> [EXERCISE GOAL] Each line of the listing that contains the word "Blender" is to be copied.

> [EXERCISE DATA]
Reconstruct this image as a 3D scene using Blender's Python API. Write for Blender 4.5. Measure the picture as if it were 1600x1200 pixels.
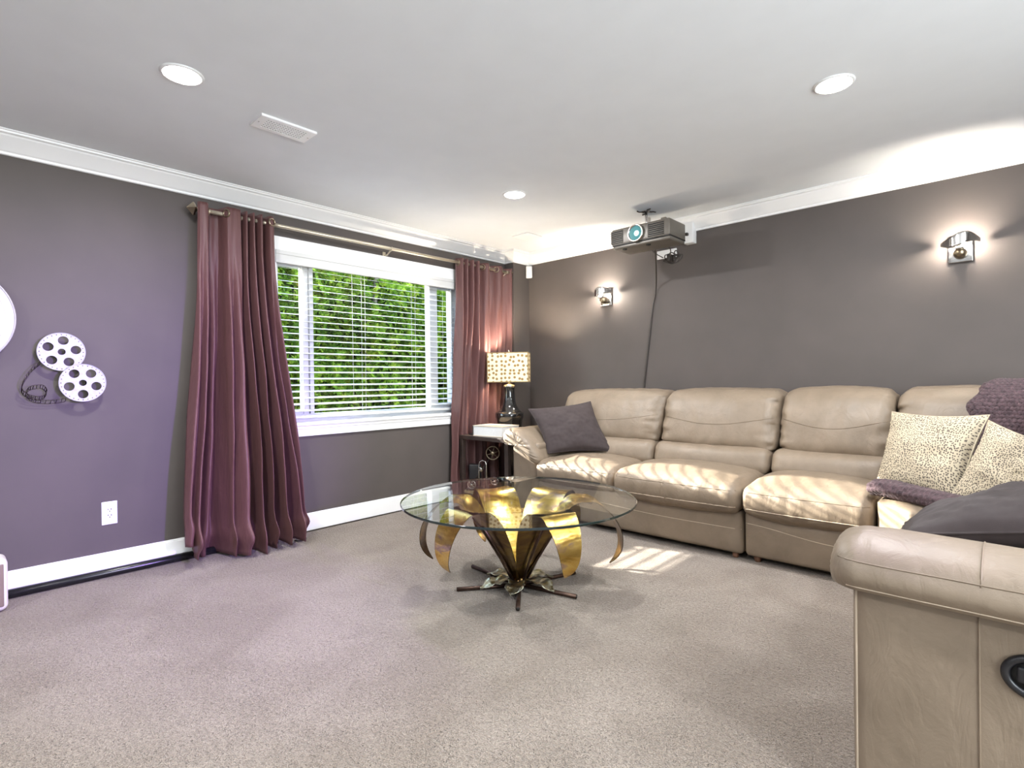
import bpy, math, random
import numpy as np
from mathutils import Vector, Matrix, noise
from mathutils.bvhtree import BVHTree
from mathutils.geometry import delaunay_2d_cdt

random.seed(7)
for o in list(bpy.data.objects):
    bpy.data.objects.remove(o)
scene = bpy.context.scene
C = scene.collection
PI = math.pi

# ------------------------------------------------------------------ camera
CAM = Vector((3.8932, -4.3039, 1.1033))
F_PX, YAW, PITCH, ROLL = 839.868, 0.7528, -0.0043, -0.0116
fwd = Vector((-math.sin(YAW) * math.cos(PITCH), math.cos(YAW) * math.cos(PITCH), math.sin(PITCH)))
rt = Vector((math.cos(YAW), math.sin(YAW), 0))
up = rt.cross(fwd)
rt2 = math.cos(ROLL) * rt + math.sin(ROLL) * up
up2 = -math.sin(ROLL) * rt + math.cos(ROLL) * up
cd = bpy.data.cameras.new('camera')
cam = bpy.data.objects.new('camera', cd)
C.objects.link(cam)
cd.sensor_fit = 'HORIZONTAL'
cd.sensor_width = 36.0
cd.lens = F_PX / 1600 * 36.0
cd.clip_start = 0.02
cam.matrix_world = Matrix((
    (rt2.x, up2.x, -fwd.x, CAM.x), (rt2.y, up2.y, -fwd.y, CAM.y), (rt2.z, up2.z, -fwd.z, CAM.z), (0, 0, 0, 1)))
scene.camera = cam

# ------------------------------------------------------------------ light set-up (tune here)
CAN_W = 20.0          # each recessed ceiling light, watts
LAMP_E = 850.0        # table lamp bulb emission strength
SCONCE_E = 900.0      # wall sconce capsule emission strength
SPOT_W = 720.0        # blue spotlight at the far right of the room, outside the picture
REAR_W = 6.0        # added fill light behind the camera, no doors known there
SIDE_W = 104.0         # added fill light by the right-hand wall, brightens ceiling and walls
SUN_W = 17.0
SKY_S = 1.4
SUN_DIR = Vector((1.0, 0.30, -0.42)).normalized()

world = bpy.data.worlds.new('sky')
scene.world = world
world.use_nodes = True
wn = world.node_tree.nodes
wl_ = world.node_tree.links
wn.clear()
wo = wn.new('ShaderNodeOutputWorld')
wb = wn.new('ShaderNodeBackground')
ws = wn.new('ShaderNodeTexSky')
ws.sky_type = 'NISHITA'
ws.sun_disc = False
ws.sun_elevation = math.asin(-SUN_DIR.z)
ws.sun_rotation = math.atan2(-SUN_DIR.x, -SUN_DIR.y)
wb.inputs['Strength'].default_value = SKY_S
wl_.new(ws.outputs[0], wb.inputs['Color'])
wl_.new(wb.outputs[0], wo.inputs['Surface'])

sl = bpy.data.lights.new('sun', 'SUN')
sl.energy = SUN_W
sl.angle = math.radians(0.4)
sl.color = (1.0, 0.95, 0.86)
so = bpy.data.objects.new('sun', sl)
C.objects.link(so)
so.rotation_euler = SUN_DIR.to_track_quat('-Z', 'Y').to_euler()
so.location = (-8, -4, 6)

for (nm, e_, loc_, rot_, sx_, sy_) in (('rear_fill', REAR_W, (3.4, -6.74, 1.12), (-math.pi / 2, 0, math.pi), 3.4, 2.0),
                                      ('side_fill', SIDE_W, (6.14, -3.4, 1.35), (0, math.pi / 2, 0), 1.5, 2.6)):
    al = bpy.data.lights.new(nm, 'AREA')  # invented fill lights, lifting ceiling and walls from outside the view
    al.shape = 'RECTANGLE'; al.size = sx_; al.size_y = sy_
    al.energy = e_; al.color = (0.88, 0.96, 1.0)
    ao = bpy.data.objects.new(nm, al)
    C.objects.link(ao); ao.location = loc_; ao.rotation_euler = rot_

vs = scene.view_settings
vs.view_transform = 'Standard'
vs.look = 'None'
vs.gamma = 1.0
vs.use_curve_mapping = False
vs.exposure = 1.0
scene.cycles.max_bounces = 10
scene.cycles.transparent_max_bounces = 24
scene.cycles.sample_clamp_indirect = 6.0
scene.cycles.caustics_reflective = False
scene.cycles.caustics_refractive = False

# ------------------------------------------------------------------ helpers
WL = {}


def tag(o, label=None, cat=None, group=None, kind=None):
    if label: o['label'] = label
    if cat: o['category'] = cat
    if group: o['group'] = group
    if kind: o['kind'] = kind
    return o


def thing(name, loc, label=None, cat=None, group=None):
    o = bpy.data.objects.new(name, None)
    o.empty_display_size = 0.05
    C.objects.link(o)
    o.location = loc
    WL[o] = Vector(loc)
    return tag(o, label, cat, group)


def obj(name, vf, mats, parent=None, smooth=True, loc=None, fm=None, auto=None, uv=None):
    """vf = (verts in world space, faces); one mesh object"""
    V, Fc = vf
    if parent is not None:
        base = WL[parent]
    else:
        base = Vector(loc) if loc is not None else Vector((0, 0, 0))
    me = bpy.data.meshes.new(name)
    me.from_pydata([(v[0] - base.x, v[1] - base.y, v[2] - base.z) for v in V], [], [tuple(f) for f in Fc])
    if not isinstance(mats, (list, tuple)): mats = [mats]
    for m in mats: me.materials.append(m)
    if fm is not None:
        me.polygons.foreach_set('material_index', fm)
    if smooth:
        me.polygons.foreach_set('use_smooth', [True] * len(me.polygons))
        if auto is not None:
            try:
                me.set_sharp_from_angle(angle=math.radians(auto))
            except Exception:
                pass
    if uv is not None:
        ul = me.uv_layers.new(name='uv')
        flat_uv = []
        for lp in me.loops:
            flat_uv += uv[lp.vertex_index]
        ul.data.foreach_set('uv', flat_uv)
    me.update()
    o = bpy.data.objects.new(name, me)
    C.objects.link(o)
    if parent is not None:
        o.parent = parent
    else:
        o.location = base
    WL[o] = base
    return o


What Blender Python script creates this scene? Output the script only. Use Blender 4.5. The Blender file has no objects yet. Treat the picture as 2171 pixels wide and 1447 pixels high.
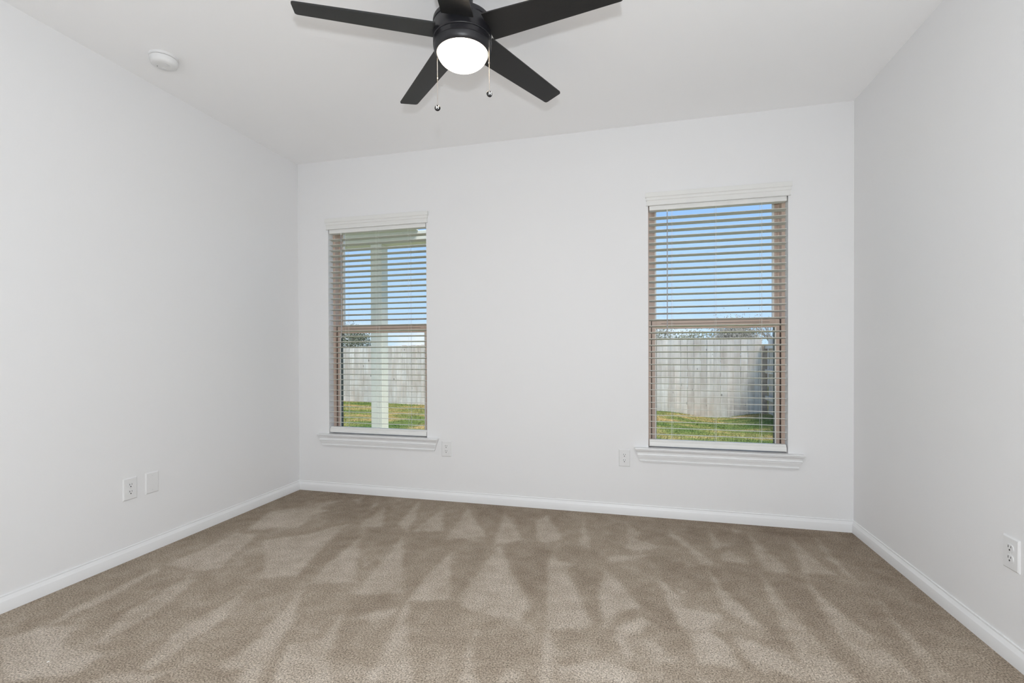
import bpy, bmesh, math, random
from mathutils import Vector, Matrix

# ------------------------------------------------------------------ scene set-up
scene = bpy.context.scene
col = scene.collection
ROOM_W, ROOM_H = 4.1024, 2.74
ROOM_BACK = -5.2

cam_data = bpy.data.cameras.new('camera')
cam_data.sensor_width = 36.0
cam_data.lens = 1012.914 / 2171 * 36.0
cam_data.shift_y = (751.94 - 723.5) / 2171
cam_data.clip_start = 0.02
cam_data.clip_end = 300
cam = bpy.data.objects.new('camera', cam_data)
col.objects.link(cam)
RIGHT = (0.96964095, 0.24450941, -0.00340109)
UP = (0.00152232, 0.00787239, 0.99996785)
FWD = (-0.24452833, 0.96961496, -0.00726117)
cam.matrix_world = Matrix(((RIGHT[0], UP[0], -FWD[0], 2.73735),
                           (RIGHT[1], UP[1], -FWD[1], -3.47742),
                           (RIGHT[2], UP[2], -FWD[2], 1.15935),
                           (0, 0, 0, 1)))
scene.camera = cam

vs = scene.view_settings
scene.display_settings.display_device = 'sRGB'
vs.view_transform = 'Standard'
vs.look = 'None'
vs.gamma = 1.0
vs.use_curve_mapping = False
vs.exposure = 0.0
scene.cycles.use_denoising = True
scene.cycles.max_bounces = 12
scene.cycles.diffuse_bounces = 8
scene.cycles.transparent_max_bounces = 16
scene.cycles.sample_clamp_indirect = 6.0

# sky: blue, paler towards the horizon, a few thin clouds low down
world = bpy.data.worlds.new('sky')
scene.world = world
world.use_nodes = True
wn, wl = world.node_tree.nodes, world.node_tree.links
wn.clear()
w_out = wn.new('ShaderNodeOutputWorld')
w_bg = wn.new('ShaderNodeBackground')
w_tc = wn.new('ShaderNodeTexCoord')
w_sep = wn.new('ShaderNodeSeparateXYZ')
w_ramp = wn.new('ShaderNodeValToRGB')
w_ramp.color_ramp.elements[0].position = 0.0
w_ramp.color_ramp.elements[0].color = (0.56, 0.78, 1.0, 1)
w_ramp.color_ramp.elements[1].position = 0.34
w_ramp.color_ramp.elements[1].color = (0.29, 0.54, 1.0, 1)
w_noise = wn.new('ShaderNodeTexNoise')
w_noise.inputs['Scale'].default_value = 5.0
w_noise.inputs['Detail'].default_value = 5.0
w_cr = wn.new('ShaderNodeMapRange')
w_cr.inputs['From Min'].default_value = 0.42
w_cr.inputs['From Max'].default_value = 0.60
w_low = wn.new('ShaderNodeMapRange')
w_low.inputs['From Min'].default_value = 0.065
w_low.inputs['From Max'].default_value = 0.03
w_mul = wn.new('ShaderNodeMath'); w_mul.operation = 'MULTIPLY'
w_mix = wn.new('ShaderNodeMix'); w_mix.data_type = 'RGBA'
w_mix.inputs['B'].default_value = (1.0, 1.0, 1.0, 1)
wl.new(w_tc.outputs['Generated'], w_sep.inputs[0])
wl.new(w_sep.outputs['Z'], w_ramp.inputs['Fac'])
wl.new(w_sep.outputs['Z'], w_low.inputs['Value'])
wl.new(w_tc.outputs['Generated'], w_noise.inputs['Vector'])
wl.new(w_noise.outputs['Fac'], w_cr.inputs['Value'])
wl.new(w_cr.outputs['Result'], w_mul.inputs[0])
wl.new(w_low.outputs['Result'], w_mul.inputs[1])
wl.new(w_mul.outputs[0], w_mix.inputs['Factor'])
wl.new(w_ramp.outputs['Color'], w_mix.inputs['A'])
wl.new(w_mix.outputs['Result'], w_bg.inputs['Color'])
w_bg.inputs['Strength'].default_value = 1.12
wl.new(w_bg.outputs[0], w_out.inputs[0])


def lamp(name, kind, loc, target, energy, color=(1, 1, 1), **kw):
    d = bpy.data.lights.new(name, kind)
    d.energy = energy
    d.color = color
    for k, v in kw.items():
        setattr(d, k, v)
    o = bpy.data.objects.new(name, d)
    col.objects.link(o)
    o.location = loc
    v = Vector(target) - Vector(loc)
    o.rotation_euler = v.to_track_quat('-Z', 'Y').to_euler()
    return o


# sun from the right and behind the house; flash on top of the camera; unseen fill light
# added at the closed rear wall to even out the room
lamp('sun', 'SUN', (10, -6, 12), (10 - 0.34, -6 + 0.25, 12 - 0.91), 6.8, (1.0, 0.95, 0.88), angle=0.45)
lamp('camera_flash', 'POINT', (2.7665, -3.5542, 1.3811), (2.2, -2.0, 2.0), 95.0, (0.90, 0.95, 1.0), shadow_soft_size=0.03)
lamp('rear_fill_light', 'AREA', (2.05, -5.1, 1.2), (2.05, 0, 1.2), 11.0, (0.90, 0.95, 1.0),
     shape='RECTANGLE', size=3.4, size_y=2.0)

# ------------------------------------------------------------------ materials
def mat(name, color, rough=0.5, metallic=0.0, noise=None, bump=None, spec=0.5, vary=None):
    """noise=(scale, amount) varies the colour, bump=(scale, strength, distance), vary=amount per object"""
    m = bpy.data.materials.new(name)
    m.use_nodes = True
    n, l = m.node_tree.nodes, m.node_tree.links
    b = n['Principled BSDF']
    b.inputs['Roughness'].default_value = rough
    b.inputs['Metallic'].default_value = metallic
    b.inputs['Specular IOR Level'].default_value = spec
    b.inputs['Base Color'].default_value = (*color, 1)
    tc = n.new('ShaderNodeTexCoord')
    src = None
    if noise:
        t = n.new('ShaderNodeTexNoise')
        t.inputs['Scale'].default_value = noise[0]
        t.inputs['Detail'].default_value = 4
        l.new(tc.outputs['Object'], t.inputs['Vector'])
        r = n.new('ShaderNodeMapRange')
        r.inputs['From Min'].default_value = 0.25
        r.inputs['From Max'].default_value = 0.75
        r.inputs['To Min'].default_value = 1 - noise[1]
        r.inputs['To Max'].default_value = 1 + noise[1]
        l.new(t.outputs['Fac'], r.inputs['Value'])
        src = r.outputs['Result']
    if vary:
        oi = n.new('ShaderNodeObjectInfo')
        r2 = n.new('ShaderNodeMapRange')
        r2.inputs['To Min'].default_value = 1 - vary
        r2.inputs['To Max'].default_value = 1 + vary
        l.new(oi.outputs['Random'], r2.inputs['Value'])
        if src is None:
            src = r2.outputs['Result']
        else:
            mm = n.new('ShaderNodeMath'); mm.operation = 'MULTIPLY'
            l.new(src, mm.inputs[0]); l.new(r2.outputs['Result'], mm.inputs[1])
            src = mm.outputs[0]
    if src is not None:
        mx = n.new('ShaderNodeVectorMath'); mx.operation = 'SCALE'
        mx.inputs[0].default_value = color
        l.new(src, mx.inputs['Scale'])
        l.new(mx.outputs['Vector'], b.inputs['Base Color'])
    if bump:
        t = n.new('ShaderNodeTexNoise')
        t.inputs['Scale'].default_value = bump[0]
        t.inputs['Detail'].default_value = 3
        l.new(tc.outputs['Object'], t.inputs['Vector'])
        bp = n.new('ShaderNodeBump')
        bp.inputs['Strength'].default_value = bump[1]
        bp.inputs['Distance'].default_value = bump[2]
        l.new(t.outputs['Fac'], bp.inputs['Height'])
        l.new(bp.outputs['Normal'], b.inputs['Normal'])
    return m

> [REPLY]
Reconstruct this image as a 3D scene using Blender's Python API. Write for Blender 4.5. Measure the picture as if it were 1600x1200 pixels.
What Blender Python script creates this scene? Output the script only. Use Blender 4.5. The Blender file has no objects yet. Treat the picture as 2171 pixels wide and 1447 pixels high.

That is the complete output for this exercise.